### WORK TO DO
Write out the whole listing, matching it exactly.

### SOURCE DATA
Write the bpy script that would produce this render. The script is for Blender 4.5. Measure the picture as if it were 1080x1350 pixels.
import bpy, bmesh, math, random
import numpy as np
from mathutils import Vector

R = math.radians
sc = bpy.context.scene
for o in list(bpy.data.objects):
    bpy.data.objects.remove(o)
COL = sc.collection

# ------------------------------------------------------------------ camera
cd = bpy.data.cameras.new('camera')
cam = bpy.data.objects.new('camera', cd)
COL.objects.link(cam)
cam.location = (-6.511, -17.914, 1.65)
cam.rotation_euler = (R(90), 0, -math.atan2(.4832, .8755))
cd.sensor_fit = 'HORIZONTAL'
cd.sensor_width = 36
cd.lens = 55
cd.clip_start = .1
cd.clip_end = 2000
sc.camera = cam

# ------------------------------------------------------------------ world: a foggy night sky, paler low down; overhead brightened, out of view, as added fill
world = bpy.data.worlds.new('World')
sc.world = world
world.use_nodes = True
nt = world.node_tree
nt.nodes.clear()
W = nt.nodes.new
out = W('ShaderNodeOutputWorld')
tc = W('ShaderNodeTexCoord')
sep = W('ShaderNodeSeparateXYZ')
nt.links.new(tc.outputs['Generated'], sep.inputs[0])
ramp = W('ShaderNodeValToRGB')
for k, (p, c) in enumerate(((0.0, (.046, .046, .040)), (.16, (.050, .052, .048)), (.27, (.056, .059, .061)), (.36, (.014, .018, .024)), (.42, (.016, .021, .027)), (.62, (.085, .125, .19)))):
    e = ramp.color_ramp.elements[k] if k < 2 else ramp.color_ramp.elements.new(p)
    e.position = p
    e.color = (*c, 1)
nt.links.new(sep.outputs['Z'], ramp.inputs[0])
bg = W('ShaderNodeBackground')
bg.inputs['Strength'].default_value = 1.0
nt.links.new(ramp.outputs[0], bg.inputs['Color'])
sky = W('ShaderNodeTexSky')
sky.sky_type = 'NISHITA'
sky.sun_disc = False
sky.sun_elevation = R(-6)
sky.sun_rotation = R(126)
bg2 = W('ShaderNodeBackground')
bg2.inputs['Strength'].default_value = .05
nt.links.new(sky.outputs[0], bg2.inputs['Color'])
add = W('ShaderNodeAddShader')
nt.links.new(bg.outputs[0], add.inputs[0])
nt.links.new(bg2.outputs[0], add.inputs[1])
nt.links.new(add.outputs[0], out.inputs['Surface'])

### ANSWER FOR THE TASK
Write the bpy script that would produce this render. The script is for Blender 4.5. Measure the picture as if it were 1080x1350 pixels.
import bpy, bmesh, math, random
import numpy as np
from mathutils import Vector

R = math.radians
sc = bpy.context.scene
for o in list(bpy.data.objects):
    bpy.data.objects.remove(o)
COL = sc.collection

# ------------------------------------------------------------------ camera
cd = bpy.data.cameras.new('camera')
cam = bpy.data.objects.new('camera', cd)
COL.objects.link(cam)
cam.location = (-6.511, -17.914, 1.65)
cam.rotation_euler = (R(90), 0, -math.atan2(.4832, .8755))
cd.sensor_fit = 'HORIZONTAL'
cd.sensor_width = 36
cd.lens = 55
cd.clip_start = .1
cd.clip_end = 2000
sc.camera = cam

# ------------------------------------------------------------------ world: a foggy night sky, paler low down; overhead brightened, out of view, as added fill
world = bpy.data.worlds.new('World')
sc.world = world
world.use_nodes = True
nt = world.node_tree
nt.nodes.clear()
W = nt.nodes.new
out = W('ShaderNodeOutputWorld')
tc = W('ShaderNodeTexCoord')
sep = W('ShaderNodeSeparateXYZ')
nt.links.new(tc.outputs['Generated'], sep.inputs[0])
ramp = W('ShaderNodeValToRGB')
for k, (p, c) in enumerate(((0.0, (.046, .046, .040)), (.16, (.050, .052, .048)), (.27, (.056, .059, .061)), (.36, (.014, .018, .024)), (.42, (.016, .021, .027)), (.62, (.085, .125, .19)))):
    e = ramp.color_ramp.elements[k] if k < 2 else ramp.color_ramp.elements.new(p)
    e.position = p
    e.color = (*c, 1)
nt.links.new(sep.outputs['Z'], ramp.inputs[0])
bg = W('ShaderNodeBackground')
bg.inputs['Strength'].default_value = 1.0
nt.links.new(ramp.outputs[0], bg.inputs['Color'])
sky = W('ShaderNodeTexSky')
sky.sky_type = 'NISHITA'
sky.sun_disc = False
sky.sun_elevation = R(-6)
sky.sun_rotation = R(126)
bg2 = W('ShaderNodeBackground')
bg2.inputs['Strength'].default_value = .05
nt.links.new(sky.outputs[0], bg2.inputs['Color'])
add = W('ShaderNodeAddShader')
nt.links.new(bg.outputs[0], add.inputs[0])
nt.links.new(bg2.outputs[0], add.inputs[1])
nt.links.new(add.outputs[0], out.inputs['Surface'])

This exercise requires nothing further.